Edward Snowden will request temporary asylum in Russia pending arrangement of “safe” passage to Venezuela

Former National Security Agency contractor Edward Snowden announced today that he is requesting temporary asylum in Russia until he is able to legally travel to Venezuela, where he has been granted formal asylum by President Nicolas Maduro.

Snowden met with human rights officials – including representatives from Amnesty International and Human Rights Watch – and journalists late Friday afternoon at Moscow’s Sherementyevo Airport, where he has been confined in the airport’s transit zone since his departure from Hong Kong on June 23rd.

At the meeting, Snowden announced his formal acceptance of all offers of asylum extended to him. His acceptance of the offer of asylum from Venezuelan President Maduro would formalize his asylum status, which should give Snowden the legal status and documents needed to travel after his passport was revoked by the State Department.

However, Snowden is seeking asylum in Russia for the time being because he will likely not be able to fly to Venezuela without crossing the airspace of several European countries, such as France, Spain, and Portugal. Last week, those countries reportedly closed their airspace to a plane carrying Bolivian President Eva Morales because of a report that Snowden was on the flight.

“With…the grant of asylum provided by Venezuela’s President Maduro, my asylum status is now formal, and no state has a basis by which to limit or interfere with my right to enjoy that asylum,” said Snowden. “As we have seen, however, some governments in Western Europe and North American states have demonstrated a willingness to act outside the law, and this behavior persists today. This unlawful threat makes it impossible for me to travel to Latin America and enjoy the asylum granted there in accordance of our shared rights.”

Snowden asked human rights officials to help him secure guarantees of safe passages to Latin America.

Snowden said he hopes his request for asylum in Russia “will be accepted favorably”. Russian President Vladimir Putin recently stated that Snowden is welcome to stay in Russia as long as he agrees to stop leaking U.S. secrets.

White House spokesman Jay Carney said Russia should expel Snowden so that he could be returned to the U.S. to face the Espionage Act charges filed against him.

“Providing a propaganda platform for Mr. Snowden runs counter to the Russian government’s previous declarations of Russia’s neutrality and that they have no control over his presence in the airport. It’s also incompatible with Russian assurances that they do not want Mr. Snowden to further damage U.S. interests,” Carney said. “We are working with the Russians and have made clear to the Russians our view about the fact that Mr. Snowden has been charged with very serious crimes, and that he should be returned to the United States where he will be granted full due process and every right available to him as a United States citizen facing our justice system under the Constitution.”

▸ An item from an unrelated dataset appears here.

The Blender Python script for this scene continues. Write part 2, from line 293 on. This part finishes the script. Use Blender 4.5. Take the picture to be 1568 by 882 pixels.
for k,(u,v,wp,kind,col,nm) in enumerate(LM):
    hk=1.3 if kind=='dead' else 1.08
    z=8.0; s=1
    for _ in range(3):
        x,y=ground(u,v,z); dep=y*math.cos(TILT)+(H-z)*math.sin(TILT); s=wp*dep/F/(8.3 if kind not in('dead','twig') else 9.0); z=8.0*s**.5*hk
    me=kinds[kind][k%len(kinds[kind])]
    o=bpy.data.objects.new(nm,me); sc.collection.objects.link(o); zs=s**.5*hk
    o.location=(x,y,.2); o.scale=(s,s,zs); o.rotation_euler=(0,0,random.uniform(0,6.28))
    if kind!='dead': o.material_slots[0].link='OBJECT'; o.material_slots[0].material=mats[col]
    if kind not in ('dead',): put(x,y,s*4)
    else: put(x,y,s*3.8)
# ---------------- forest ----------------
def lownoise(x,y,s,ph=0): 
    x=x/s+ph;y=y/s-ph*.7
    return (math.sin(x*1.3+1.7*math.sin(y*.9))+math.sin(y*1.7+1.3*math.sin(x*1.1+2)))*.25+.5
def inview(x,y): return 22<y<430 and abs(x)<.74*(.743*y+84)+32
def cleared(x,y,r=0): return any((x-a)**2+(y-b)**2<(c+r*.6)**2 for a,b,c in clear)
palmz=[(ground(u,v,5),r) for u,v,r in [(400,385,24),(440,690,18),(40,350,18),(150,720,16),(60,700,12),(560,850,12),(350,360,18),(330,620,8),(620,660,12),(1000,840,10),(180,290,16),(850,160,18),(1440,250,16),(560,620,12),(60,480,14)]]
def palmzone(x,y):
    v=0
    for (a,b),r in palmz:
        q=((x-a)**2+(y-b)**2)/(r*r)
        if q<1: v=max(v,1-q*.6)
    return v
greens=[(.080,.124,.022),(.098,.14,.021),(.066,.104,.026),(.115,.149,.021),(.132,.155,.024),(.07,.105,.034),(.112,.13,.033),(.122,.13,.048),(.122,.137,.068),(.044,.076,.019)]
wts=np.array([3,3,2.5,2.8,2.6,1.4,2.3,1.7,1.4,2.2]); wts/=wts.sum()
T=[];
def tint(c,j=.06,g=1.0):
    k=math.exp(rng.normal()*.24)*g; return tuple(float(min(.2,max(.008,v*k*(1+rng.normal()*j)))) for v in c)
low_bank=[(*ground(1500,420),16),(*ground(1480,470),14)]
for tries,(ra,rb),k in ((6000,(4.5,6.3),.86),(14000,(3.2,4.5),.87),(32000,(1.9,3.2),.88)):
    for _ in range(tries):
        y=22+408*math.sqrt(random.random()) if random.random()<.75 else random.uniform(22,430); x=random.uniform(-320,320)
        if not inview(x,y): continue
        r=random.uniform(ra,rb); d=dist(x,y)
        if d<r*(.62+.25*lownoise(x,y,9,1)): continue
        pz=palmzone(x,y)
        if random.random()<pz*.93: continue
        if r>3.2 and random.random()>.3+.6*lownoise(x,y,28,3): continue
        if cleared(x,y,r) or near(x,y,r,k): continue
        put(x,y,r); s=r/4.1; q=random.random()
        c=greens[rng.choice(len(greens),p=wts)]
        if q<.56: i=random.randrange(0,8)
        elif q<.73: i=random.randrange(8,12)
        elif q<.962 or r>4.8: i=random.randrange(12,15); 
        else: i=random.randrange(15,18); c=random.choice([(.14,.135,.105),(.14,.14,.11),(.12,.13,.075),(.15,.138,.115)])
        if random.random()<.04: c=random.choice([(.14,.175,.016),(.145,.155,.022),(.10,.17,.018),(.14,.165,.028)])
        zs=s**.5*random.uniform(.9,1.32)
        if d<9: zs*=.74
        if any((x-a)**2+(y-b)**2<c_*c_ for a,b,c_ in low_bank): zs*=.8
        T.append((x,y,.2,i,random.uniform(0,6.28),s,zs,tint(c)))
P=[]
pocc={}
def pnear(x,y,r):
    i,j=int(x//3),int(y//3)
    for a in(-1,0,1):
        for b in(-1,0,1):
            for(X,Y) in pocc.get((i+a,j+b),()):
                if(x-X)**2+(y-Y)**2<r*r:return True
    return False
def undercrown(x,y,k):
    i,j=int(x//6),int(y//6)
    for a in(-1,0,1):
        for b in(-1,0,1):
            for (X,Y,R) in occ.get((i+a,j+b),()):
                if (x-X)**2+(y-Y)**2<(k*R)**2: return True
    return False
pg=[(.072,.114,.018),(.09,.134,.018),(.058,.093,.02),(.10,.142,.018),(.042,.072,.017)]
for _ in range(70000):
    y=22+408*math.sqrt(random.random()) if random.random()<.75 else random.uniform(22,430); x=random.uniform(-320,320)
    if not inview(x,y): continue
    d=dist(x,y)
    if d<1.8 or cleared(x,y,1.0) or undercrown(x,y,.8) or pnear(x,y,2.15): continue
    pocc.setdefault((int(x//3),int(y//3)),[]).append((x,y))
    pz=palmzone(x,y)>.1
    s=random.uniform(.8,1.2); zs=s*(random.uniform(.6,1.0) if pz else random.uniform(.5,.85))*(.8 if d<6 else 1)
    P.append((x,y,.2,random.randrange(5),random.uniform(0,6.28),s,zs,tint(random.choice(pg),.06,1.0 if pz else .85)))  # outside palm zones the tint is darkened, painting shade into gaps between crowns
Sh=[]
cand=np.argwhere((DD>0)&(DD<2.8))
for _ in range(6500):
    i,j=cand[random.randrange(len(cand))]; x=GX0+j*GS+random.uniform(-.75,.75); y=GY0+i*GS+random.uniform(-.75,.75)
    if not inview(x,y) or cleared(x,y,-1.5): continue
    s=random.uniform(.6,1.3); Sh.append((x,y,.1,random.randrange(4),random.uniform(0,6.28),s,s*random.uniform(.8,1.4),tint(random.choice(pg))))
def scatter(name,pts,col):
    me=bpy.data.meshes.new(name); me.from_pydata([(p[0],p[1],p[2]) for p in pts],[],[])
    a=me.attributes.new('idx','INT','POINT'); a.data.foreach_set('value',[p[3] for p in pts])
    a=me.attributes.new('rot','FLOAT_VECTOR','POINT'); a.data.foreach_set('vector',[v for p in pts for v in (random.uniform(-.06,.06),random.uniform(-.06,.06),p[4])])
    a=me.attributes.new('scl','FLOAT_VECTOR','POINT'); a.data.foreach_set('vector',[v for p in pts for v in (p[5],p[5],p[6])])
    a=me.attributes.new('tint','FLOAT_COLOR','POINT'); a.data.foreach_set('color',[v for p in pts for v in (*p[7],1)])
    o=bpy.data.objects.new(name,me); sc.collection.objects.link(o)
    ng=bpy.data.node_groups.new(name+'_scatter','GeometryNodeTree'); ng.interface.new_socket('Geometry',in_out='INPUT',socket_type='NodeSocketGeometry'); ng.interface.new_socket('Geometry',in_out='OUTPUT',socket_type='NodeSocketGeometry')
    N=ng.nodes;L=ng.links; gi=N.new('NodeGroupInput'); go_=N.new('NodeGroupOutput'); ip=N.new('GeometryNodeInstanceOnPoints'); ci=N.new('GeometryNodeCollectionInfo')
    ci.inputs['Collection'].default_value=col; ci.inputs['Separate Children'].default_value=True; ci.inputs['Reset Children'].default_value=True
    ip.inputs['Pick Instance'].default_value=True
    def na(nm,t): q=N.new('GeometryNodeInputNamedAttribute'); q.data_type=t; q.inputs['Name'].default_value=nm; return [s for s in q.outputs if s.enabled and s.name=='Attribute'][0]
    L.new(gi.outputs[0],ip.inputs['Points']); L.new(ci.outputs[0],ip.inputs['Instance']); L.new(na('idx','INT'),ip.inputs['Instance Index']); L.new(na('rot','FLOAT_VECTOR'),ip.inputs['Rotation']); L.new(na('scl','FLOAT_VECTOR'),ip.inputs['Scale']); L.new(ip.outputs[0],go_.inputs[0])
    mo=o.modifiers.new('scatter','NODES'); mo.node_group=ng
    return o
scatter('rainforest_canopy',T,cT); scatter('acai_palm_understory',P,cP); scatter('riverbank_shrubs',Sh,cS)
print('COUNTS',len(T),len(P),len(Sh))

In early June, Snowden released a series of classified documents to the Washington Post and the Guardian that revealed the NSA’s mass data collections of U.S. phone records and Internet communications (including emails, chats, and Skype calls) under the agency’s PRISM and BLARNEY surveillance programs. These disclosures have raised serious questions about whether these warrantless and sweeping surveillance programs violate Americans’ privacy and civil liberties.

Snowden has subsequently revealed the NSA’s spying programs in China, Germany, France, Italy, and on officials of the European Union. Snowden obtained those classified documents during his stint as a contract information systems administrator for the NSA in Hawaii.

A representative from Human Rights Watch relayed a message from the U.S. Ambassador to Russia that “the U.S. government does not categorize Mr. Snowden as a whistleblower and that he has broken United States law.”

Snowden said the U.S. government’s actions – such as revoking his passport, placing him on no-fly lists, threatening sanctions against countries that may grant Snowden asylum – are attempts to “make an example” out of him as a “warning to others who might speak out”, as Snowden did, about allegations of government wrongdoing.

“I have been made stateless and hounded for my act of political expression,” said Snowden. “I did what I believed right and began a campaign to correct this wrongdoing. I did not seek to enrich myself. I did not seek to sell US secrets. I did not partner with any foreign government to guarantee my safety. Instead, I took what I knew to the public, so what affects all of us can be discussed by all of us in the light of day, and I asked the world for justice. That moral decision to tell the public about spying that affects all of us has been costly, but it was the right thing to do and I have no regrets.”

Amnesty International reaffirmed their intent to continue pressuring governments to ensure Snowden’s “unassailable right” to claim asylum in any country he chooses.

“What he has disclosed is patently in the public interest and as a whistleblower his actions were justified. He has exposed unlawful sweeping surveillance programs that unquestionably interfere with an individual’s right to privacy,” said Sergei Nikitin, head of Amnesty International’s Moscow office, who met with Snowden at the airport. “States that attempt to stop a person from revealing such unlawful behavior are flouting international law. Freedom of expression is a fundamental right.”